Decent attempt at something different, but needs more polish and a pause button.

User Rating: 7 | Warhammer 40,000: Dawn of War II PC
"Warhammer 40k: Dawn of War II" (talk about confusing titels) is hard to describe since it is pretty much different from just about everything else out there. It's basically a blend between an extremely stripped down RTS and the old turn based games like Jagged Alliance and X-com; you control a limited number of squads across an isometric map, taking cover, suppressing enemies and using special abilities to overcome stalemates.

It is a good system and it has the potential for a lot of depth. It also offers a fair bit of flexibility in how you approach different situations and it includes a reasonably well done RPG experience system.

Sadly, while playing the game can be great when everything comes together, there are some small and big issues that really detract from the experience.

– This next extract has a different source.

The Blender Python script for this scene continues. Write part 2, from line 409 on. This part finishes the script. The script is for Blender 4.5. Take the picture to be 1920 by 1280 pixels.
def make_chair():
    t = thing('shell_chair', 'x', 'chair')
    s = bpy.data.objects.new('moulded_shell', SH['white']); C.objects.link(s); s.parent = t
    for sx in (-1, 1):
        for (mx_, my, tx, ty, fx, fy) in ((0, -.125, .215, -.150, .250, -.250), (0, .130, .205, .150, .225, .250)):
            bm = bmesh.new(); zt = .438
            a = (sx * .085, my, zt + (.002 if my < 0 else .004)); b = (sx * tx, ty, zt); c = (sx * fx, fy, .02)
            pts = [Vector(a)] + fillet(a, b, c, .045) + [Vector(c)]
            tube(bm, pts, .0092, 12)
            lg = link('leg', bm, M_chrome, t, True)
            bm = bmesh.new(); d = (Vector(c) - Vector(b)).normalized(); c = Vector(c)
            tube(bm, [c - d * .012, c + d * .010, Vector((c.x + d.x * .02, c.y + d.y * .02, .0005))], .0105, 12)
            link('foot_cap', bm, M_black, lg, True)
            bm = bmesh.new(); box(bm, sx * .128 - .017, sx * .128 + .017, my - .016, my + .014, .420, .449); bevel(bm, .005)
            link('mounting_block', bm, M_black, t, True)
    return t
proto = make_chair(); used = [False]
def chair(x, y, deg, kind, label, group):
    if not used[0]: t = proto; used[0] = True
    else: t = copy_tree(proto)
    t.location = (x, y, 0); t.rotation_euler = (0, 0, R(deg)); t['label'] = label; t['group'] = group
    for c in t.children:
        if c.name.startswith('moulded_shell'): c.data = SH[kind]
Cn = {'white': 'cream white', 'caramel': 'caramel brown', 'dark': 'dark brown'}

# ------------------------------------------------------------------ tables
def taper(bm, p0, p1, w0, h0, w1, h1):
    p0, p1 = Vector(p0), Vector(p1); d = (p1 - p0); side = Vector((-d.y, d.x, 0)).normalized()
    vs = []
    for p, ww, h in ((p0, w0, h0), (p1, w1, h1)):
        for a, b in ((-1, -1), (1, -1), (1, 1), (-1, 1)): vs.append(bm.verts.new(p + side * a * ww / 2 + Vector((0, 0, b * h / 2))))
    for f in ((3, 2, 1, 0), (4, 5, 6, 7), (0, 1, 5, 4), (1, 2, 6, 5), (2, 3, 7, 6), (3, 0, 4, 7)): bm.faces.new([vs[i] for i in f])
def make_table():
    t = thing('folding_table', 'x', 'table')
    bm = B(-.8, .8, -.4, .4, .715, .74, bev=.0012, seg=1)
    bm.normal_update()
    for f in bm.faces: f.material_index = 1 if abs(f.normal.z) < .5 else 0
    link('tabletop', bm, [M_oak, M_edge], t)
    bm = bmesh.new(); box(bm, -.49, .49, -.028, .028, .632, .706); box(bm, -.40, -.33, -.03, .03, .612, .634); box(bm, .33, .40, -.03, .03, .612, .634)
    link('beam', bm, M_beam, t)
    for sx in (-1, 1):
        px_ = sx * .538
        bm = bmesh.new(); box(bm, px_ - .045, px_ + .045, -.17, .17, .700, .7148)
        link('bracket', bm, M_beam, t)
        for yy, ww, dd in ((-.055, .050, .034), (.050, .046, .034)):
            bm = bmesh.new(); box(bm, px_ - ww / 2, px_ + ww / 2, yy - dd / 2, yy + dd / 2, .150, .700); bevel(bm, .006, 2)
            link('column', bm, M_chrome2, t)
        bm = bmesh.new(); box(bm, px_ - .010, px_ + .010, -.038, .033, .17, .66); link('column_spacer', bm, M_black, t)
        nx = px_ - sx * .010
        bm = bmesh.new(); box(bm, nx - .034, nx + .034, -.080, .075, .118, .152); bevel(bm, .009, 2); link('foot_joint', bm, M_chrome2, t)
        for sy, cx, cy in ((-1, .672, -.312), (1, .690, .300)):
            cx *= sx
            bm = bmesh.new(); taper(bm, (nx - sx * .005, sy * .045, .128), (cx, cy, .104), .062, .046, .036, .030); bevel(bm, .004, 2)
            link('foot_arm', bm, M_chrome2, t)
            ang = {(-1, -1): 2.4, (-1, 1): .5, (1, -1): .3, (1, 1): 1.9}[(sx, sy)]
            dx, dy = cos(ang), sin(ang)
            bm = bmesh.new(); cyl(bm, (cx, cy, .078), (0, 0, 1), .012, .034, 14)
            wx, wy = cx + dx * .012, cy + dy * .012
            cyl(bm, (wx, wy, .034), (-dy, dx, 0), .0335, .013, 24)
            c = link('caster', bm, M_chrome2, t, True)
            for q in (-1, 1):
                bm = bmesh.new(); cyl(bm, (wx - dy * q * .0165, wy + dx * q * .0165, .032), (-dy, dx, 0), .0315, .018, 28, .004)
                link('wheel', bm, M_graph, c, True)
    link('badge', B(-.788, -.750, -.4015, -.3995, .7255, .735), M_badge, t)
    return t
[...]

The most notable of these is the sheer amount of chaos that goes into most battles. Sure, you can plan most of your actions, but once the fight breaks out, things get very hectic very fast, and frantic clicking soon gets the upper hand over precise tactics.This is worsened by the fact that units respond sluggishly and sometimes wander off by their own. On normal difficulty this is workable (it does take the tactics out of it a bit) but on higher levels, one wrong decision can easily get you slaughtered, meaning you have to restart the entire mission from scratch (that's right, no in-mission save!). IMHO that only adds frustration, not challenge.

For the rest, the game is servicable but nothing special. The graphics, the music, the interface design, the story and the characters..it's reasonably well done but it doesn't stand out in any way. If you compare this to something like Starcraft II (which is apparently based on Warhammer 40.000) the difference in production values is staggering.

So, is this game fun? I'd say yes, but only in short burst; on normal difficulty, the game is forgiving enough not to let the lack of precise control become a real issues..but it's not all that tactical and becomes repetitve fairly soon. On harder difficulties, the lack of a pause button combined with the unforgiving save system soon causes more frustation than fun.